Large retailers and the U.S. Department of Defense are requiring that palettes of goods be tagged with RFID labels by the end of the year. The use of this technology could bring significant savings by cutting time and labor, more accurately accounting for assets, and preventing theft and counterfeiting.


Among the retailers heavily involved in the tracking program are Wal-Mart Stores Inc., Albertsons Inc. and Target Corp.


“If every carton would be tagged, it would be about 6 billion tags a year, just to support the Wal-Mart program,” said Drobac. “That would exceed world capacity to make RFID tags by a factor of 10, so there’s a huge gap, a huge need.”


Payton Smith, an analyst at Input, a Reston, Va.-based public sector research firm, said the defense industry is one huge logistics operation that has particularly high needs for accountability of asset-tracking.


“When you get down to it, the federal government has the single largest expenditures in the country with the largest acquisitions process, so it has a tremendous need for applications that streamline its supply chain,” Payton said.



Expanding market


Avery is positioning itself to be a major supplier of the basic material rolls of adhesive material on which microchips are inlaid. Its market is made up of companies that manufacture electronic equipment needed to custom cut and print the devices.


“We will be selling the rolls of adhesive materials with RFID constructions embedded in it, and the companies that make ‘converters’ sell labels to companies like Gillette,” Drobac said.


Avery officially started its RFID applications division in September, but it has been investing in research and development for nearly 15 years. Much of the groundwork was laid by its production of small testing strips that allow customers to check batteries’ power level. Avery started producing the strips, essentially complex labels with chemical reaction components, for batteries made by Duracell, a unit of Gillette Co., in 1996.

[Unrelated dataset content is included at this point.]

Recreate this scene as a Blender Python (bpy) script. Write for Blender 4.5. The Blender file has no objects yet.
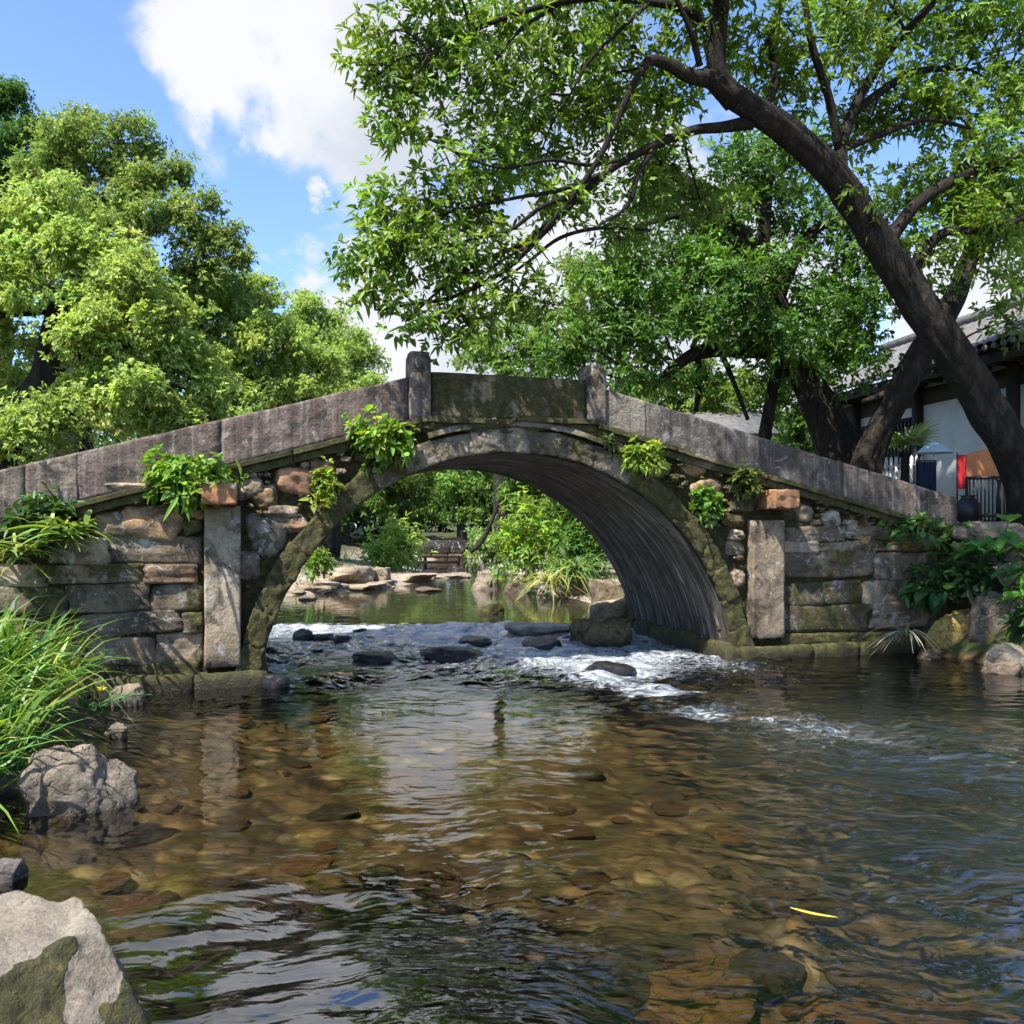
import bpy, math, random
import numpy as np
from mathutils import Vector, Matrix

# ------------------------------------------------------------------ basics
scene = bpy.context.scene
COL = scene.collection
F_PX, HZ, CAMH = 852.0, 525.0, 1.7          # focal length in px, horizon row, eye height

def P(x, y, d):
    """the point at depth d (metres) in the direction of picture position (x, y)"""
    return np.array([(x - 512) / F_PX * d, d, CAMH - (y - HZ) / F_PX * d])

def wdepth(y, z=0.0):
    return (CAMH - z) * F_PX / (y - HZ)

PHI = math.radians(16.6)
BC = np.array([-0.015, 9.886, 0.0])
BU = np.array([math.cos(PHI), math.sin(PHI), 0.0])
BV = np.array([-math.sin(PHI), math.cos(PHI), 0.0])

def to_bridge(x, y, v=0.0):
    """picture position -> (s, z) on the plane at depth v of the bridge"""
    sl = (x - 512) / F_PX
    o = BC + BV * v
    s = (sl * o[1] - o[0]) / (BU[0] - BU[1] * sl)
    Y = o[1] + BU[1] * s
    return s, CAMH - (y - HZ) / F_PX * Y

def bw(s, v, z):
    return BC + BU * s + BV * v + np.array([0, 0, z])

def BP(x, y, v=0.0):
    s, z = to_bridge(x, y, v)
    return bw(s, v, z)

# ------------------------------------------------------------------ noise (numpy)
def _hash(ix, iy, iz, seed):
    h = (ix * 374761393 + iy * 668265263 + iz * 2147483647 + seed * 1274126177) & 0xFFFFFFFF
    h = ((h ^ (h >> 13)) * 1274126177) & 0xFFFFFFFF
    h = (h ^ (h >> 16)) & 0xFFFF
    return h.astype(np.float64) / 32767.5 - 1.0

def vnoise(p, seed=0):
    p = np.asarray(p, float)
    i = np.floor(p).astype(np.int64)
    f = p - i
    f = f * f * f * (f * (f * 6 - 15) + 10)
    x, y, z = i[:, 0], i[:, 1], i[:, 2]
    r = 0
    for dx in (0, 1):
        wx = f[:, 0] if dx else 1 - f[:, 0]
        for dy in (0, 1):
            wy = f[:, 1] if dy else 1 - f[:, 1]
            for dz in (0, 1):
                wz = f[:, 2] if dz else 1 - f[:, 2]
                r = r + wx * wy * wz * _hash(x + dx, y + dy, z + dz, seed)
    return r

def fbm(p, octv=4, seed=0, gain=0.5):
    p = np.asarray(p, float)
    a, r = 1.0, 0
    for k in range(octv):
        r = r + a * vnoise(p * (2.03 ** k) + 17.3 * k, seed + k)
        a *= gain
    return r

def sstep(a, b, x):
    t = np.clip((x - a) / (b - a), 0, 1)
    return t * t * (3 - 2 * t)

def unit(a):
    return a / np.maximum(np.linalg.norm(a, axis=-1, keepdims=True), 1e-9)

# ------------------------------------------------------------------ mesh collector
class MB:
    def __init__(self):
        self.V, self.Q, self.T, self.C, self.n = [], [], [], [], 0

    def add(self, V, quads=None, tris=None, col=(1, 1, 1), moss=0.0):
        V = np.asarray(V, float).reshape(-1, 3)
        c = np.empty((len(V), 4))
        c[:, :3] = col
        c[:, 3] = moss
        self.V.append(V)
        self.C.append(c)
        if quads is not None and len(quads):
            self.Q.append(np.asarray(quads, np.int64) + self.n)
        if tris is not None and len(tris):
            self.T.append(np.asarray(tris, np.int64) + self.n)
        self.n += len(V)

    def build(self, name, mat, parent=None, origin=None, smooth=True):
        V = np.concatenate(self.V)
        C = np.concatenate(self.C)
        if origin is not None:
            V = V - np.asarray(origin, float)
        Q = np.concatenate(self.Q) if self.Q else np.zeros((0, 4), np.int64)
        T = np.concatenate(self.T) if self.T else np.zeros((0, 3), np.int64)
        me = bpy.data.meshes.new(name)
        me.vertices.add(len(V))
        me.vertices.foreach_set('co', V.astype(np.float32).ravel())
        loops = np.concatenate([Q.ravel(), T.ravel()]).astype(np.int32)
        me.loops.add(len(loops))
        me.loops.foreach_set('vertex_index', loops)
        starts = np.concatenate([np.arange(len(Q)) * 4, len(Q) * 4 + np.arange(len(T)) * 3]).astype(np.int32)
        me.polygons.add(len(starts))
        me.polygons.foreach_set('loop_start', starts)
        me.polygons.foreach_set('use_smooth', np.full(len(starts), smooth))
        me.update(calc_edges=True)
        me.validate()
        at = me.attributes.new('tint', 'FLOAT_COLOR', 'POINT')
        at.data.foreach_set('color', C.astype(np.float32).ravel())
        me.materials.append(mat)
        o = bpy.data.objects.new(name, me)
        COL.objects.link(o)
        if parent is not None:
            o.parent = parent
        elif origin is not None:
            o.location = origin
        return o

def tag(o, label=None, cat=None, group=None, kind=None):
    if label: o['label'] = label
    if cat: o['category'] = cat
    if group: o['group'] = group
    if kind: o['kind'] = kind
    return o

def thing(name, loc, label, cat, group=None, rz=0.0):
    o = bpy.data.objects.new(name, None)
    COL.objects.link(o)
    o.location = loc
    o.rotation_euler = (0, 0, rz)
    o.empty_display_size = 0.2
    return tag(o, label, cat, group)

# ------------------------------------------------------------------ shape helpers
def catmull(pts, rad, step=4):
    pts = np.asarray(pts, float); rad = np.asarray(rad, float)
    n = len(pts)
    ext = np.vstack([2 * pts[0] - pts[1], pts, 2 * pts[-1] - pts[-2]])
    out, ro = [], []
    for i in range(n - 1):
        p0, p1, p2, p3 = ext[i:i + 4]
        for k in range(step):
            t = k / step
            out.append(0.5 * ((2 * p1) + (-p0 + p2) * t + (2 * p0 - 5 * p1 + 4 * p2 - p3) * t * t
                              + (-p0 + 3 * p1 - 3 * p2 + p3) * t ** 3))
            ro.append(rad[i] * (1 - t) + rad[i + 1] * t)
    out.append(pts[-1]); ro.append(rad[-1])
    return np.array(out), np.array(ro)

def tube(mb, pts, rad, n=8, bark=0.0, seed=0, col=(1, 1, 1), moss=0.0, step=1, cap=True):
    pts = np.asarray(pts, float); rad = np.asarray(rad, float)
    if step > 1:
        pts, rad = catmull(pts, rad, step)
    m = len(pts)
    tan = unit(np.gradient(pts, axis=0))
    ref = np.array([0.13, 0.31, 0.94])
    if abs(tan[0] @ unit(ref)) > 0.9:
        ref = np.array([1.0, 0.2, 0.1])
    a = unit(np.cross(tan, ref)); b = np.cross(tan, a)
    ang = np.linspace(0, 2 * np.pi, n, endpoint=False)
    ring = a[:, None, :] * np.cos(ang)[None, :, None] + b[:, None, :] * np.sin(ang)[None, :, None]
    R = np.repeat(rad[:, None], n, 1)
    if bark:
        L = np.concatenate([[0], np.cumsum(np.linalg.norm(np.diff(pts, axis=0), axis=1))])
        q = np.stack([np.repeat(np.cos(ang)[None], m, 0) * 1.6, np.repeat(np.sin(ang)[None], m, 0) * 1.6,
                      np.repeat(L[:, None], n, 1) * 1.1], -1).reshape(-1, 3)
        q2 = q * np.array([4.5, 4.5, 1.5])
        R = R * (1 + bark * fbm(q, 3, seed).reshape(m, n) + 0.42 * bark * vnoise(q2, seed + 5).reshape(m, n))
    V = (pts[:, None, :] + ring * R[:, :, None]).reshape(-1, 3)
    i = np.arange(m - 1)[:, None] * n; j = np.arange(n)[None]
    j2 = (j + 1) % n
    Q = np.stack([i + j, i + j2, i + n + j2, i + n + j], -1).reshape(-1, 4)
    T = None
    if cap:
        V = np.vstack([V, pts[0], pts[-1]])
        k0, k1 = m * n, m * n + 1
        jj = np.arange(n); jj2 = (jj + 1) % n
        T = np.vstack([np.stack([np.full(n, k0), jj2, jj], -1),
                       np.stack([np.full(n, k1), (m - 1) * n + jj, (m - 1) * n + jj2], -1)])
    mb.add(V, Q, T, col, moss)

_cube_cache = {}
def cube_grid(n):
    if n in _cube_cache:
        return _cube_cache[n]
    key, V, Q = {}, [], []
    def vid(p):
        k = tuple(int(round(c * n)) for c in p)
        if k not in key:
            key[k] = len(V); V.append(p)
        return key[k]
    for ax in range(3):
        for sg in (-1, 1):
            for i in range(n):
                for j in range(n):
                    cs = []
                    for (di, dj) in ((0, 0), (1, 0), (1, 1), (0, 1)):
                        p = [0, 0, 0]
                        p[ax] = sg
                        p[(ax + 1) % 3] = -1 + 2 * (i + di) / n
                        p[(ax + 2) % 3] = -1 + 2 * (j + dj) / n
                        cs.append(vid(p))
                    Q.append(cs if sg > 0 else cs[::-1])
    r = (np.array(V, float), np.array(Q, np.int64))
    _cube_cache[n] = r
    return r

def stone(mb, c, size, k=6, n=6, amp=0.08, seed=0, rot=None, col=(1, 1, 1), moss=0.0):
    """a rounded, slightly uneven block: c centre, size half-extents, k boxiness"""
    V, Q = cube_grid(n)
    q = np.tan(V * 0.785) if n > 3 else V
    q = unit(q)
    q = q / (np.sum(np.abs(q) ** k, axis=1, keepdims=True) ** (1.0 / k))
    off = np.array([seed * 3.17 % 91, seed * 1.73 % 67, seed * 0.77 % 53])
    q = q * (1 + amp * fbm(q * 1.3 + off, 3, 7)[:, None] + .25 * amp * fbm(q * 5 + off, 2, 17)[:, None])
    V2 = q * np.asarray(size, float)
    if rot is not None:
        V2 = V2 @ np.asarray(rot).T
    mb.add(V2 + np.asarray(c, float), Q, None, col, moss)

def rotz(a):
    c, s = math.cos(a), math.sin(a)
    return np.array([[c, -s, 0], [s, c, 0], [0, 0, 1]])

def roty(a):
    c, s = math.cos(a), math.sin(a)
    return np.array([[c, 0, s], [0, 1, 0], [-s, 0, c]])

def rock_shape(seed, n=18, facets=9, amp=0.10, cut=(0.55, 0.9), flat=0.75):
    rng = np.random.default_rng(seed)
    V, Q = cube_grid(n)
    q = unit(np.tan(V * 0.785))
    nr = unit(rng.normal(size=(facets, 3)))
    nr[0] = unit(np.array([rng.normal() * .15, rng.normal() * .15, 1.0]))
    for i, m in enumerate(nr):
        d = rng.uniform(*cut) if i else flat
        over = np.maximum(0, q @ m - d)
        q = q - over[:, None] * m[None] * 0.93
    q0 = q + seed * 1.37
    q = q + unit(q) * (amp * fbm(q0 * 1.7, 3, seed) + 0.28 * amp * fbm(q0 * 6.0, 3, seed + 9))[:, None]
    # strata: shallow ledges
    q[:, 2] += 0.02 * np.sin(q[:, 2] * 23 + 3 * vnoise(q0 * 2, seed + 3))
    return q, Q

def box(mb, lo, hi, col=(1, 1, 1), moss=0.0, bev=0.0):
    lo = np.asarray(lo, float); hi = np.asarray(hi, float)
    V = np.array([[(lo, hi)[a][0], (lo, hi)[b][1], (lo, hi)[c][2]] for a in (0, 1) for b in (0, 1) for c in (0, 1)])
    Q = [[0, 1, 3, 2], [4, 6, 7, 5], [0, 4, 5, 1], [2, 3, 7, 6], [0, 2, 6, 4], [1, 5, 7, 3]]
    mb.add(V, Q, None, col, moss)

def leaves(mb, pos, axis, nrm, L, W, col, droop=0.18, fold=0.22, six=True):
    n = len(pos)
    axis = unit(axis)
    side = unit(np.cross(axis, nrm))
    nn = np.cross(side, axis)
    L = np.broadcast_to(np.asarray(L, float), (n,))[:, None]
    W = np.broadcast_to(np.asarray(W, float), (n,))[:, None]
    dz = np.array([0, 0, -1.0])
    tip = pos + axis * L + dz * L * droop
    up = nn * W * fold
    if six:
        a1 = pos + axis * L * 0.30 + dz * L * droop * 0.1
        a2 = pos + axis * L * 0.68 + dz * L * droop * 0.5
        V = np.stack([pos, a1 + side * W * .5 + up, a2 + side * W * .36 + up * .7, tip,
                      a2 - side * W * .36 + up * .7, a1 - side * W * .5 + up], 1).reshape(-1, 3)
        b = np.arange(n)[:, None] * 6
        Q = np.concatenate([b + np.array([[0, 1, 2, 3]]), b + np.array([[0, 3, 4, 5]])])
        c = np.repeat(col, 6, 0)
    else:
        a1 = pos + axis * L * 0.45
        V = np.stack([pos, a1 + side * W * .5 + up, tip, a1 - side * W * .5 + up], 1).reshape(-1, 3)
        Q = np.arange(n)[:, None] * 4 + np.array([[0, 1, 2, 3]])
        c = np.repeat(col, 4, 0)
    mb.add(V, Q, None, c)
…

One obstacle to wide-scale RFID use is that it competes with the ubiquitous and cheaper bar codes. Simon Yates, senior analyst at Forrester Research in Cambridge, Mass., said that to be cost effective on a per-product level, the RFID tags must be about 5 cents each. They currently run around 15 cents; bar codes cost a penny.


Two of the leading companies making RFID components, Alien Technology Corp. and Matrics Inc., a unit of bar-code scanner maker Symbol Technologies Inc., have gotten the cost of the chip and antennae down to about 5 cents each, and are working toward a penny.